--- START OF Task material ---

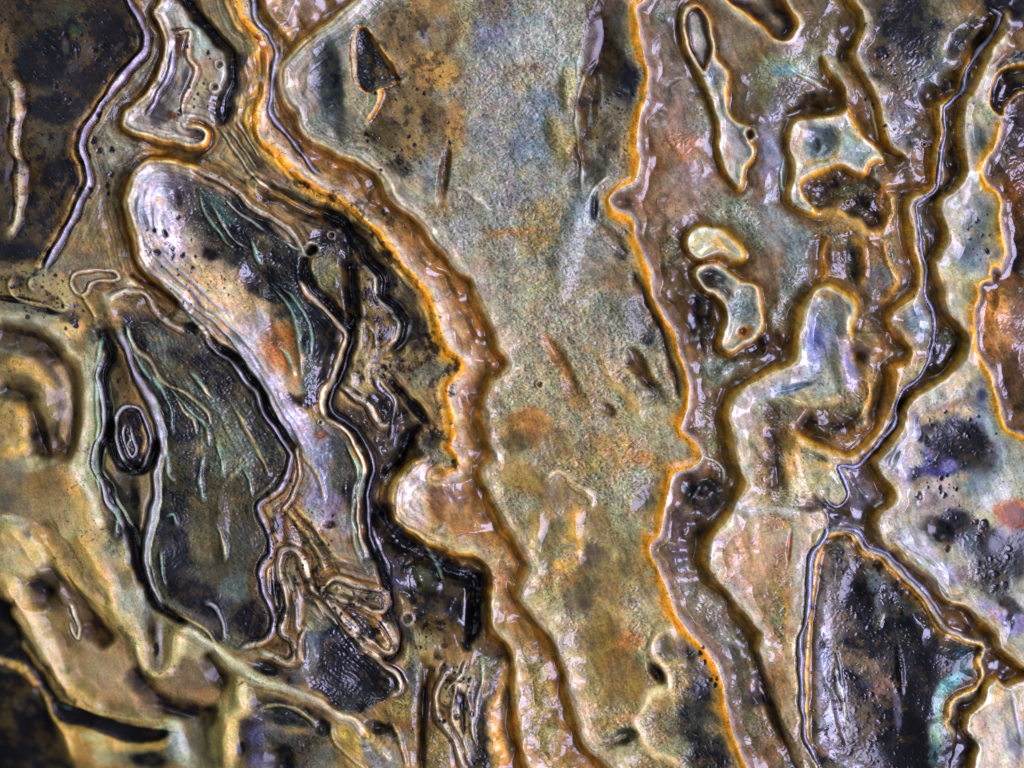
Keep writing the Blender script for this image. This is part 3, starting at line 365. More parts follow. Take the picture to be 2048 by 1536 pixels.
# --- plateau t and what lies in it
zone(bank_t+[(1516,1301),(1530,1345),(1560,1440),(1600,1600),(1640,1600),(1600,1480),(1594,1300),(1610,1200),(1625,1110),(1655,1050),(1640,1010),(1620,995),(1580,860),(1680,905),(1775,830),(1785,740),(1730,640)], (182,160,124), dh=3, grain=.15, wet=.75, soft=6)
for a in [(1640,655,44,66,0,(124,130,146),.85,-2,.3,1),(1628,680,18,24,0,(50,54,96),.8,-2,.3,1),(1655,620,34,30,0,(130,128,112),.7,0,.4),(1645,590,40,10,0,(200,136,52),.8),(1698,620,10,44,-5,(206,146,66),.7),(1605,690,14,40,0,(170,162,180),.6,0,.2,1),(1625,735,40,40,0,(150,152,144),.85,0,.3),(1650,770,40,26,0,(172,170,146),.8,0,.3),(1570,770,60,20,-12,(176,172,164),.8),(1590,775,44,7,-15,(60,72,90),.8,-2,.2),(1540,790,60,18,-10,(150,156,156),.7),(1495,830,26,50,15,(190,172,158),.8,0,.05,1),(1690,710,20,44,-10,(170,150,150),.7,0,.4,1),(1712,720,24,34,-10,(60,36,20),.9,-14),(1722,718,14,14,0,(10,6,6),.9,-6),(1735,690,30,18,20,(140,96,46),.8,3),(1725,775,30,34,0,(180,116,42),.85,0,.5),(1762,740,10,60,0,(150,90,34),.8),(1755,800,14,60,10,(100,62,24),.9,-8),(1752,790,9,60,5,(126,106,60),.5,2,.8),  # lilac left margin paints a highlight, dark brown right band paints wall shade
 (1680,830,60,44,0,(134,98,50),.9,-4,.6),(1650,820,30,30,0,(120,110,80),.7,0,.8),(1650,860,40,20,10,(150,130,56),.7,2,1),(1700,870,40,16,-15,(160,98,34),.8,-3,.7),(1620,865,40,14,20,(96,64,30),.85,-5),(1600,830,30,20,20,(128,86,48),.8,0,.2),(1560,820,44,24,-5,(110,104,80),.8,-3,.7),(1570,800,34,10,-5,(180,168,120),.6,2),(1700,800,26,40,-20,(140,130,100),.7,0,1),(1555,880,30,60,0,(134,92,44),.85,-3,.6),(1545,830,16,26,0,(96,72,46),.7,-3,.8),(1555,930,20,50,0,(160,116,50),.7,0,.9),(1500,900,24,60,0,(186,164,132),.8),(1530,950,24,60,0,(150,110,66),.7,0,.7),(1485,960,20,40,0,(196,176,144),.7),(1560,970,16,40,0,(92,64,34),.7,-4,.8),(1575,1000,30,26,0,(124,112,90),.7,0,.9),
 (1640,930,60,30,15,(198,178,126),.9,3,.2),(1600,950,30,40,0,(196,180,136),.8),(1655,975,40,24,10,(176,166,116),.8,0,.4),(1634,915,24,8,30,(60,66,40),.8,-3,.5),(1651,984,9,11,0,(70,76,84),.85,-2,.5),(1630,900,50,8,20,(220,156,64),.75),(1610,935,30,8,10,(214,156,74),.5),(1620,1010,30,14,0,(86,66,64),.8,-5,.2),
 (1500,1030,50,40,0,(196,172,138),.8),(1460,1090,34,50,0,(186,162,140),.75),(1500,1120,50,50,0,(196,138,80),.8),(1470,1170,20,34,-20,(186,176,186),.6,0,.1,1),(1540,1080,40,60,0,(186,150,110),.7),(1560,1030,40,30,0,(160,130,84),.6,0,.7),(1580,1055,24,9,20,(216,156,64),.7),(1579,1095,5,40,6,(180,90,20),.85,-2),(1590,1060,16,20,0,(160,160,140),.5),(1600,1150,20,80,0,(182,168,150),.8),(1565,1150,24,60,0,(172,120,60),.7,0,.6),(1545,1210,30,60,0,(158,116,60),.75,0,.4),(1572,1235,6,44,8,(190,130,30),.8),(1560,1300,30,60,0,(180,128,76),.75,0,.3),(1560,1240,12,60,0,(130,124,70),.6,0,1),(1585,1330,26,70,0,(188,164,120),.8),(1555,1380,24,50,0,(182,126,66),.75),(1590,1430,26,60,0,(176,144,96),.8),(1560,1470,30,60,-20,(146,118,70),.8,0,.6),(1545,1430,9,60,-20,(90,62,30),.7,-5),(1500,1220,14,50,-30,(176,150,120),.7)]: B(*a)  # small lilac patch paints the glint by the bank
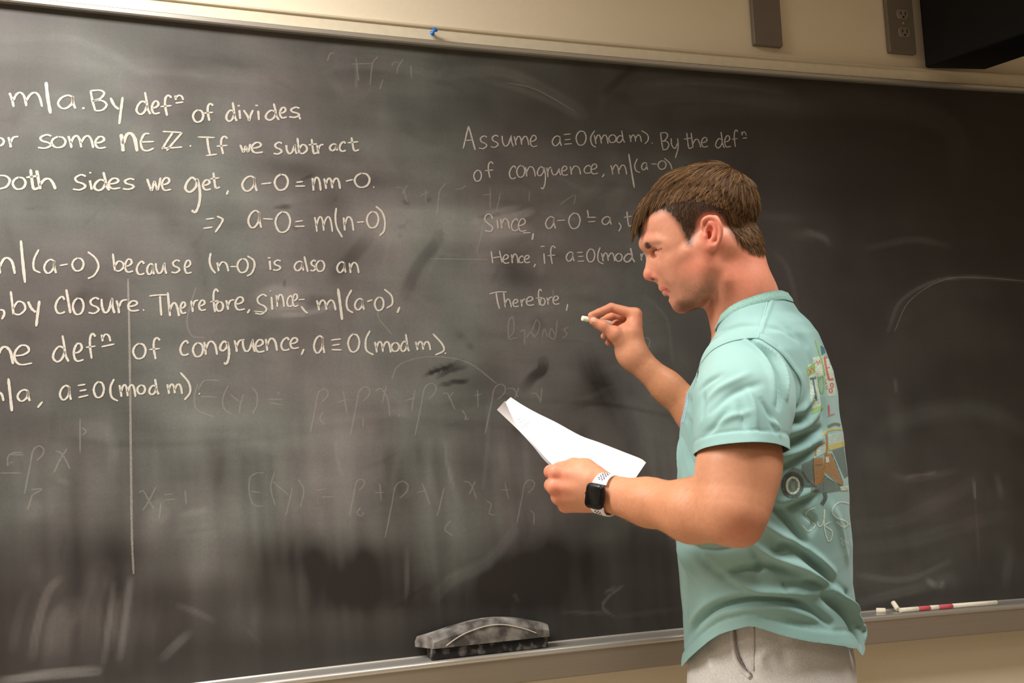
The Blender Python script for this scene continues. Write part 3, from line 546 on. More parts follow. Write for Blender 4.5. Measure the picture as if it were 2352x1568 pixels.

--- END OF Task material ---

Request:
Print out the material word for word, omitting the pictures.

Task response:
Keep writing the Blender script for this image. This is part 3, starting at line 365. More parts follow. Take the picture to be 2048 by 1536 pixels.
# --- plateau t and what lies in it
zone(bank_t+[(1516,1301),(1530,1345),(1560,1440),(1600,1600),(1640,1600),(1600,1480),(1594,1300),(1610,1200),(1625,1110),(1655,1050),(1640,1010),(1620,995),(1580,860),(1680,905),(1775,830),(1785,740),(1730,640)], (182,160,124), dh=3, grain=.15, wet=.75, soft=6)
for a in [(1640,655,44,66,0,(124,130,146),.85,-2,.3,1),(1628,680,18,24,0,(50,54,96),.8,-2,.3,1),(1655,620,34,30,0,(130,128,112),.7,0,.4),(1645,590,40,10,0,(200,136,52),.8),(1698,620,10,44,-5,(206,146,66),.7),(1605,690,14,40,0,(170,162,180),.6,0,.2,1),(1625,735,40,40,0,(150,152,144),.85,0,.3),(1650,770,40,26,0,(172,170,146),.8,0,.3),(1570,770,60,20,-12,(176,172,164),.8),(1590,775,44,7,-15,(60,72,90),.8,-2,.2),(1540,790,60,18,-10,(150,156,156),.7),(1495,830,26,50,15,(190,172,158),.8,0,.05,1),(1690,710,20,44,-10,(170,150,150),.7,0,.4,1),(1712,720,24,34,-10,(60,36,20),.9,-14),(1722,718,14,14,0,(10,6,6),.9,-6),(1735,690,30,18,20,(140,96,46),.8,3),(1725,775,30,34,0,(180,116,42),.85,0,.5),(1762,740,10,60,0,(150,90,34),.8),(1755,800,14,60,10,(100,62,24),.9,-8),(1752,790,9,60,5,(126,106,60),.5,2,.8),  # lilac left margin paints a highlight, dark brown right band paints wall shade
 (1680,830,60,44,0,(134,98,50),.9,-4,.6),(1650,820,30,30,0,(120,110,80),.7,0,.8),(1650,860,40,20,10,(150,130,56),.7,2,1),(1700,870,40,16,-15,(160,98,34),.8,-3,.7),(1620,865,40,14,20,(96,64,30),.85,-5),(1600,830,30,20,20,(128,86,48),.8,0,.2),(1560,820,44,24,-5,(110,104,80),.8,-3,.7),(1570,800,34,10,-5,(180,168,120),.6,2),(1700,800,26,40,-20,(140,130,100),.7,0,1),(1555,880,30,60,0,(134,92,44),.85,-3,.6),(1545,830,16,26,0,(96,72,46),.7,-3,.8),(1555,930,20,50,0,(160,116,50),.7,0,.9),(1500,900,24,60,0,(186,164,132),.8),(1530,950,24,60,0,(150,110,66),.7,0,.7),(1485,960,20,40,0,(196,176,144),.7),(1560,970,16,40,0,(92,64,34),.7,-4,.8),(1575,1000,30,26,0,(124,112,90),.7,0,.9),
 (1640,930,60,30,15,(198,178,126),.9,3,.2),(1600,950,30,40,0,(196,180,136),.8),(1655,975,40,24,10,(176,166,116),.8,0,.4),(1634,915,24,8,30,(60,66,40),.8,-3,.5),(1651,984,9,11,0,(70,76,84),.85,-2,.5),(1630,900,50,8,20,(220,156,64),.75),(1610,935,30,8,10,(214,156,74),.5),(1620,1010,30,14,0,(86,66,64),.8,-5,.2),
 (1500,1030,50,40,0,(196,172,138),.8),(1460,1090,34,50,0,(186,162,140),.75),(1500,1120,50,50,0,(196,138,80),.8),(1470,1170,20,34,-20,(186,176,186),.6,0,.1,1),(1540,1080,40,60,0,(186,150,110),.7),(1560,1030,40,30,0,(160,130,84),.6,0,.7),(1580,1055,24,9,20,(216,156,64),.7),(1579,1095,5,40,6,(180,90,20),.85,-2),(1590,1060,16,20,0,(160,160,140),.5),(1600,1150,20,80,0,(182,168,150),.8),(1565,1150,24,60,0,(172,120,60),.7,0,.6),(1545,1210,30,60,0,(158,116,60),.75,0,.4),(1572,1235,6,44,8,(190,130,30),.8),(1560,1300,30,60,0,(180,128,76),.75,0,.3),(1560,1240,12,60,0,(130,124,70),.6,0,1),(1585,1330,26,70,0,(188,164,120),.8),(1555,1380,24,50,0,(182,126,66),.75),(1590,1430,26,60,0,(176,144,96),.8),(1560,1470,30,60,-20,(146,118,70),.8,0,.6),(1545,1430,9,60,-20,(90,62,30),.7,-5),(1500,1220,14,50,-30,(176,150,120),.7)]: B(*a)  # small lilac patch paints the glint by the bank
The Blender Python script for this scene continues. Write part 3, from line 546 on. More parts follow. Write for Blender 4.5. Measure the picture as if it were 2352x1568 pixels.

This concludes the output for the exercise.